Irish Turf cutters, SAC Bog Owners, and The Hen Harrier

Anyone who reads my blog knows that the ongoing issue of the persistence of SAC raised bog owners in Ireland to protest their right to cut turf on their privately owned land is a debate that I see as being a slippery slope about land ownership and rights.

Indulge me, if you will, as I break down the grey areas about this ongoing battle and how it has developed. The more I read, the more questions I have about both sides here.

I fully understand the need to protect the land and endangered habitats and species. But I also fully understand the need to protect private land ownership rights. Yet, I don’t agree with freely destroying the environment. How much damage are the bog owners doing to the environment?

Lots of questions, lots of grey areas. And where all of this will end up, I just don’t know.

Commercial turf cutting machine (Image source: BBC)

Commercial turf cutting machine (Image source: BBC)

Grey Area #1: Turf cutting in Ireland was traditionally done with a sleán on a needs basis. Each household cut enough turf to heat their house for the upcoming winter.

Nowadays the cutting of turf is done by commercial turf cutters. It is far more invasive to bog land than the old fashioned sleán cutting.

A sleán (Image source

A sleán (Image source

Should commercial turf cutting be made illegal, and wouldn’t that mean that Bord na Mona would have to stop cutting turf also?

Grey Area #2: The Irish government is paying out many thousands of Euro in compensation to Irish farmers to stop cutting turf on SAC raised bogs.

Would it not be better to spend that money elsewhere such as developing artificial habitats, emulating raised bogs, on bogs owned by Bord na Mona?

Is that possible, I wonder?

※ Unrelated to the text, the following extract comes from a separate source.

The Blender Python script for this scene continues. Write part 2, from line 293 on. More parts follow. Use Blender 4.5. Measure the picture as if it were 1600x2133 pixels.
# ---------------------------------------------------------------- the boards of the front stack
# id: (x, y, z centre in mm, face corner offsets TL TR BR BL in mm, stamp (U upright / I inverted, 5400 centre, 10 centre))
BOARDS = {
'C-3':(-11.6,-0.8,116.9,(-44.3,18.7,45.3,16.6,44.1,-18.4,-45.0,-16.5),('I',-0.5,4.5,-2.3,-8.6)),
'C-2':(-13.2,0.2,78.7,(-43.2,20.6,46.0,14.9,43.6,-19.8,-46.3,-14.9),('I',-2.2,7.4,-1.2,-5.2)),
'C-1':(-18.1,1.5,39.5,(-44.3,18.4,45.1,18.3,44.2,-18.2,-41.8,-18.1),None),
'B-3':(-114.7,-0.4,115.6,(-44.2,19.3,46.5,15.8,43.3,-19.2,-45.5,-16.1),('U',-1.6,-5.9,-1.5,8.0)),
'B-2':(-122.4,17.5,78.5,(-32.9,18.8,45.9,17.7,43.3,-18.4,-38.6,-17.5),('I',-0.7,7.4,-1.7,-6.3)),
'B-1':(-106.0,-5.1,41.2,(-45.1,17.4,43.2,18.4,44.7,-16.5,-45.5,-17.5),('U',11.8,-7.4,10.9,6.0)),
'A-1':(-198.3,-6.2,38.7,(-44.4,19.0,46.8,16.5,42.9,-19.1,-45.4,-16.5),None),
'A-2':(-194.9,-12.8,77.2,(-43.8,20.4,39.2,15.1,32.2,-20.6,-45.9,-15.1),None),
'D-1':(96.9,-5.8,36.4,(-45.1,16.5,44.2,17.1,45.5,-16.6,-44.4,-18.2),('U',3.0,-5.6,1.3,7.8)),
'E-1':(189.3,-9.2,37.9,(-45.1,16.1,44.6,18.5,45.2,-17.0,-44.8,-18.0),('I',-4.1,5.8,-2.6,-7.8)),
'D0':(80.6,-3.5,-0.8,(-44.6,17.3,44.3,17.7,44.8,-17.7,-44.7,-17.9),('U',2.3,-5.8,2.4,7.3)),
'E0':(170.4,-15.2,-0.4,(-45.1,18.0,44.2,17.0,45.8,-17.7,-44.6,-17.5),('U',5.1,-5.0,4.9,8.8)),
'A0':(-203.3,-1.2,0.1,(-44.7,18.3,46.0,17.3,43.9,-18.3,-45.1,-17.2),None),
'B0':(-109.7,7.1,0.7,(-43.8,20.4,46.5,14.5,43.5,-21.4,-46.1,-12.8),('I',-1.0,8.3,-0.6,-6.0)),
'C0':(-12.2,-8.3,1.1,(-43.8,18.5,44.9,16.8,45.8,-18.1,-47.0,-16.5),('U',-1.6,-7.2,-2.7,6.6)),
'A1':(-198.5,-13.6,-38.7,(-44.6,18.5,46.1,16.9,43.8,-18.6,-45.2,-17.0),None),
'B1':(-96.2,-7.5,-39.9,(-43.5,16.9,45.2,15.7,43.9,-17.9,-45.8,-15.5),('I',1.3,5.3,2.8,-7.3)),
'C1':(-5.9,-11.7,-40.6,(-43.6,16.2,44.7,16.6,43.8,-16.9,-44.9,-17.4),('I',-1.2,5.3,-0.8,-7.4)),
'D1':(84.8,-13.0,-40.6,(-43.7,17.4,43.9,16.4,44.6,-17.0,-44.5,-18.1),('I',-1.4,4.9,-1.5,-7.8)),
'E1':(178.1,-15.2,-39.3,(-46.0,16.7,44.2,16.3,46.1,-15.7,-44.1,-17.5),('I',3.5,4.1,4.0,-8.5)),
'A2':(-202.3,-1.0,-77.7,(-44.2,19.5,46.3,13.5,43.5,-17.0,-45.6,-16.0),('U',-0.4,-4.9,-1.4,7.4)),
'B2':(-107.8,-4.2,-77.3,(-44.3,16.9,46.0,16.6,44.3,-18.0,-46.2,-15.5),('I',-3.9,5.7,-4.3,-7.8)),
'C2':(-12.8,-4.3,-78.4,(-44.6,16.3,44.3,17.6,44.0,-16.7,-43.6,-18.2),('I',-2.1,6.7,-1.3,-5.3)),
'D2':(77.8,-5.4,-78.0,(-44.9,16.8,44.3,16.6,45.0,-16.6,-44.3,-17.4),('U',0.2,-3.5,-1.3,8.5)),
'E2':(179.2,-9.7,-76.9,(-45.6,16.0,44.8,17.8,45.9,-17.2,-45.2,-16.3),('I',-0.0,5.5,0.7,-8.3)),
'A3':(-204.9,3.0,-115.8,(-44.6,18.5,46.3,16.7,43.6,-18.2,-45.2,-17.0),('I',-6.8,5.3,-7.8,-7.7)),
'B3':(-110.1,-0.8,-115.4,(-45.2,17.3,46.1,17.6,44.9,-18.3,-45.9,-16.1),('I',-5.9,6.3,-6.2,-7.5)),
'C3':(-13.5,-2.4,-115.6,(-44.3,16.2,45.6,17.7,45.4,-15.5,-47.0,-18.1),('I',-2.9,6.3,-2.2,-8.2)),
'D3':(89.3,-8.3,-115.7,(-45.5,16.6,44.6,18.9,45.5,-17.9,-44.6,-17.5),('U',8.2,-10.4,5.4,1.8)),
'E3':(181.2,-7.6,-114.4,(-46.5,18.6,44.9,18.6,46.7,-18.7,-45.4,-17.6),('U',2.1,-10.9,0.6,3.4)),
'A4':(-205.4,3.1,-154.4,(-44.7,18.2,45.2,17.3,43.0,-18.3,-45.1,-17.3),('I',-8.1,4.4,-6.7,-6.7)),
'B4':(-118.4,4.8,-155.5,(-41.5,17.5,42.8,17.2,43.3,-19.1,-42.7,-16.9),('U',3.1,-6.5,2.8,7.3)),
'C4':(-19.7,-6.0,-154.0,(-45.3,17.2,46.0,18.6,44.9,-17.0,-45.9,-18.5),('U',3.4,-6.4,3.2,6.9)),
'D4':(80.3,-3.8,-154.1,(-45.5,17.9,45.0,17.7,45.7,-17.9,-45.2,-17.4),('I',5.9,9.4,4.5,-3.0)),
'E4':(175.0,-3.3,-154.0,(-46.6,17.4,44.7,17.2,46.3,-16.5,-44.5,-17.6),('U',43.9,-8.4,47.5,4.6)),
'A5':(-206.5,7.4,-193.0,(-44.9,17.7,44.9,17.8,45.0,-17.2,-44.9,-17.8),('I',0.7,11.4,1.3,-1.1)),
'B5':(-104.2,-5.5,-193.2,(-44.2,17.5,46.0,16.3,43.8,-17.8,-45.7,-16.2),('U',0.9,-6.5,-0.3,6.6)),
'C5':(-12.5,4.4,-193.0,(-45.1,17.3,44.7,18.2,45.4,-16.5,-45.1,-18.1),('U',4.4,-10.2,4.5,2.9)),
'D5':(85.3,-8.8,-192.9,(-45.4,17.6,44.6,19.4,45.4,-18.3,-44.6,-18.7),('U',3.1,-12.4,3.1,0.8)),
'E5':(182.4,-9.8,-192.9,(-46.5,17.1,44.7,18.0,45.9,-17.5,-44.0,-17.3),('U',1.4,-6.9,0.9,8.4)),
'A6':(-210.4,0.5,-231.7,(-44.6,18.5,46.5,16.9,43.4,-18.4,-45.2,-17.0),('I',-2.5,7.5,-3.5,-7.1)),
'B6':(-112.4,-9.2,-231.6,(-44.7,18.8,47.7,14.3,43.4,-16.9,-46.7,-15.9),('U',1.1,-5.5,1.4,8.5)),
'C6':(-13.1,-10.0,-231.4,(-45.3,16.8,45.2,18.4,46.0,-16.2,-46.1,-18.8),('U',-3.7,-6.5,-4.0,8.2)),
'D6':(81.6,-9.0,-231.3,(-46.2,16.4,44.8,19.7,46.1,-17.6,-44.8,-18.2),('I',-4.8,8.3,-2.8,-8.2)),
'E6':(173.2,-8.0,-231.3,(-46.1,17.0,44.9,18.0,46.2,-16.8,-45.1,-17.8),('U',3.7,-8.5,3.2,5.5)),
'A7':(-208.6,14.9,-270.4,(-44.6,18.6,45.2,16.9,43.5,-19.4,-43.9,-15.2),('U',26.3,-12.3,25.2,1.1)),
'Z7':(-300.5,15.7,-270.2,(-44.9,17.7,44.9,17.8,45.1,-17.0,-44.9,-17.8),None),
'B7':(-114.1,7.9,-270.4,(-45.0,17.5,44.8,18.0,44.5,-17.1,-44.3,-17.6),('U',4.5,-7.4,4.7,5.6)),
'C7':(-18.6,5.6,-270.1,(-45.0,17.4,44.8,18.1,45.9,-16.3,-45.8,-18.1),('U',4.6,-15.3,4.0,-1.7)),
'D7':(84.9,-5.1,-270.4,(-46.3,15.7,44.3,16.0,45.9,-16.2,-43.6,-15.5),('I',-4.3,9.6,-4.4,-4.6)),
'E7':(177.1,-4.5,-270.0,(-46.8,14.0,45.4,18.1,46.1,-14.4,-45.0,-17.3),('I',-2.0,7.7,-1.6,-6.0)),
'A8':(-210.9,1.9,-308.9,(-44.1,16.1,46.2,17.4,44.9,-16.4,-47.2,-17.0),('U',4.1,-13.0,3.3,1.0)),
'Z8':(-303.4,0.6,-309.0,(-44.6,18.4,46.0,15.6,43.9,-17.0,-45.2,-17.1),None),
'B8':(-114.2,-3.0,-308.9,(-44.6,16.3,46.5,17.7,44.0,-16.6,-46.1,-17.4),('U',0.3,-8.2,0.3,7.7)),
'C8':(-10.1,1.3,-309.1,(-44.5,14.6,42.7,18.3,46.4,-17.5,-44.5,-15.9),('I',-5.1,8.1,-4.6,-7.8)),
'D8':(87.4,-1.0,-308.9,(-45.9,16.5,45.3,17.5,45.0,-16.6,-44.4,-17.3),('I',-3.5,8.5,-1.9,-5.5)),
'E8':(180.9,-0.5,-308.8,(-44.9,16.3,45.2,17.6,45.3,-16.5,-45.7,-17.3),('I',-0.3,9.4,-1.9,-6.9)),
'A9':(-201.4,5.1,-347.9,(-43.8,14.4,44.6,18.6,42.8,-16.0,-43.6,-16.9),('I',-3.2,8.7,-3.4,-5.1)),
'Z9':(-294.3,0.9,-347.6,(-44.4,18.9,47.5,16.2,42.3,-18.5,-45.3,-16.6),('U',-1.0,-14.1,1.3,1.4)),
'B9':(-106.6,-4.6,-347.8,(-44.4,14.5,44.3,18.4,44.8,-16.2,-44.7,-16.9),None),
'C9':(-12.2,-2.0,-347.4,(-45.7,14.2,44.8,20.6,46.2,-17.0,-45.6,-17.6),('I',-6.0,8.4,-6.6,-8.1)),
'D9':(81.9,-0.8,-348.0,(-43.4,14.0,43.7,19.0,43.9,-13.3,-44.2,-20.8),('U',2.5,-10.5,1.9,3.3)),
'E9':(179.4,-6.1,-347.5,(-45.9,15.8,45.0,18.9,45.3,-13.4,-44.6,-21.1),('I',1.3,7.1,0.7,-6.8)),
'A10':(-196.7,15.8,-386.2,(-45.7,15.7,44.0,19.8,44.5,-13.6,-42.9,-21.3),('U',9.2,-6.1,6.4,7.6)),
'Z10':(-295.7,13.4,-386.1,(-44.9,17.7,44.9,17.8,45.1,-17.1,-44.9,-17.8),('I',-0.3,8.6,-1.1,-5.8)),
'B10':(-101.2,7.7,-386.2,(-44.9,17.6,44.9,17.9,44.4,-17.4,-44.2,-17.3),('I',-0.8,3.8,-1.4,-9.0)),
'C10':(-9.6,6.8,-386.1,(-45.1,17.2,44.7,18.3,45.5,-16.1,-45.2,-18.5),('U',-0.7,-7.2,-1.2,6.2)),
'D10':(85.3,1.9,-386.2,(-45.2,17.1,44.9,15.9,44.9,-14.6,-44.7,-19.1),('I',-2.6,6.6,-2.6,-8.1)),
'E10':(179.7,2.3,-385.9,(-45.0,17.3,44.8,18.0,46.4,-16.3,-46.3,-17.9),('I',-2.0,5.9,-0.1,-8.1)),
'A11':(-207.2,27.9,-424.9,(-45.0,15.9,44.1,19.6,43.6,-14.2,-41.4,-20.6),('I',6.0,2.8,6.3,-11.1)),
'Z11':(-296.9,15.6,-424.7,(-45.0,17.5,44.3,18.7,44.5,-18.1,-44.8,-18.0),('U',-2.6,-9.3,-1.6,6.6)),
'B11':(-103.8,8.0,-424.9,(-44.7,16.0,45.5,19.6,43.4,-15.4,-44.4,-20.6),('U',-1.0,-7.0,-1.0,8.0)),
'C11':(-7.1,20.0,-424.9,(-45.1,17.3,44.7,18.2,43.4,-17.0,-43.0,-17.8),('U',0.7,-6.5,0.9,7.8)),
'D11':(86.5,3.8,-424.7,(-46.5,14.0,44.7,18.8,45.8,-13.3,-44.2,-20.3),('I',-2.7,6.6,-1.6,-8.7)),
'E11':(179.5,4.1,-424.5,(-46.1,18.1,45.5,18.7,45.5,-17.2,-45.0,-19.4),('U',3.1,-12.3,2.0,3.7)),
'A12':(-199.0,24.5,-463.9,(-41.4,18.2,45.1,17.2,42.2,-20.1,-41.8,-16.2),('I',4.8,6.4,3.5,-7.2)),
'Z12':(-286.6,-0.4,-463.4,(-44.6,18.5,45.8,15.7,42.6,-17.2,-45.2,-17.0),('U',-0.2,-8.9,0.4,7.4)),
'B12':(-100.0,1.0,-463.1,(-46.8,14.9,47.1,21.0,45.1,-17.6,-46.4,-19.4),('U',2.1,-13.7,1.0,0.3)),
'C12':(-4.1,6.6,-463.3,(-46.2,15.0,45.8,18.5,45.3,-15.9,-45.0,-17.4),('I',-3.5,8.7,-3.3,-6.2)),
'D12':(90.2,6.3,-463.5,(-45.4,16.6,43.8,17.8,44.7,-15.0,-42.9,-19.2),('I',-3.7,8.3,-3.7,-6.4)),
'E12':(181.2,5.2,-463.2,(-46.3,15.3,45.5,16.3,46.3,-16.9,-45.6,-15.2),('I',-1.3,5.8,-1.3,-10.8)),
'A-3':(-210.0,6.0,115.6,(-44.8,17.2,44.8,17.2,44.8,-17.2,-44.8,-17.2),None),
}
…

Can they create national wildlife preserves to provide safe habitats for the endangered species, such as the hen harrier and insects and foliage that grow and live in raised bogs.

Grey Area #3: Why is it that Bord na Mona went unchecked for decades as it destroyed raised bogs under its custodianship and today private bog owners are battling for their right to cut their turf?

Don’t forget that Bord na Mona is shipping peat over here to the US and running a competition on Ireland Earth, “Contestant must purchase one box ($32.00) of Ireland Earth Peat Briquettes through, and be within the first 1,000 transactions.”

And don’t forget that Puraflo Filtration systems are made from peat particles shipped from Ireland to Maryland, USA. Both Ireland Earth and Puraflo are owned by Bord na Mona.



Grey Area #4: Is this all about the money? Are there possible “hold-outs” for higher compensation from bog owners?

Is Bord na Mona making big money from it’s bogs and thus goes after the little guy who doesn’t make money for the government by cutting his own turf.

The government is watching the private bog owner and monitoring what they are doing. But who is watching the government and Bord na Mona?

Are commercial turf cutters going to lose out on their livelihood by not being able to cut as much turf as they used to? It’s a tough question to ask, but I need to put it out there…Is this all about the money?

The Hen Harrier, a protected species of bird of prey in Ireland (Image source: )

The Hen Harrier, a protected species of bird of prey in Ireland (Image source: )

Grey Area #5: Why would someone advocate getting rid of an endangered species such as the hen harrier, described as a “pest,” on a recent Facebook post?

Is this bird of prey invasive? Is it thriving so well it is destroying other wildlife? Can it be hunted and eaten? Is it flying off with a small dog or cat in it’s talons?

Why else would someone advocate getting rid of this bird, a protected species, unless that person just wanted to stir the pot even more between the NPWS and bog owners. Is this debate about the right to cut turf on privately owned bogs or the right to go out and kill endangered species simply because they are “pests?”

I firmly believe in having codes as to how we build our homes, how we protect the land, leaving this earth as we found it. But shouldn’t the government who is enforcing the laws be answerable to those same laws?

Shouldn’t the government step in and try to find a middle, a common ground between environmentalists and bog owners? Relocation bogs may not be the answer. If Bord na Mona has bogs for relocation, why can’t these bogs be used to recreate the environment of a raised bog by keeping all the peat being shipped to America and building an artificial habitat to protect the endangered species that environmentalists and conservationists fight for?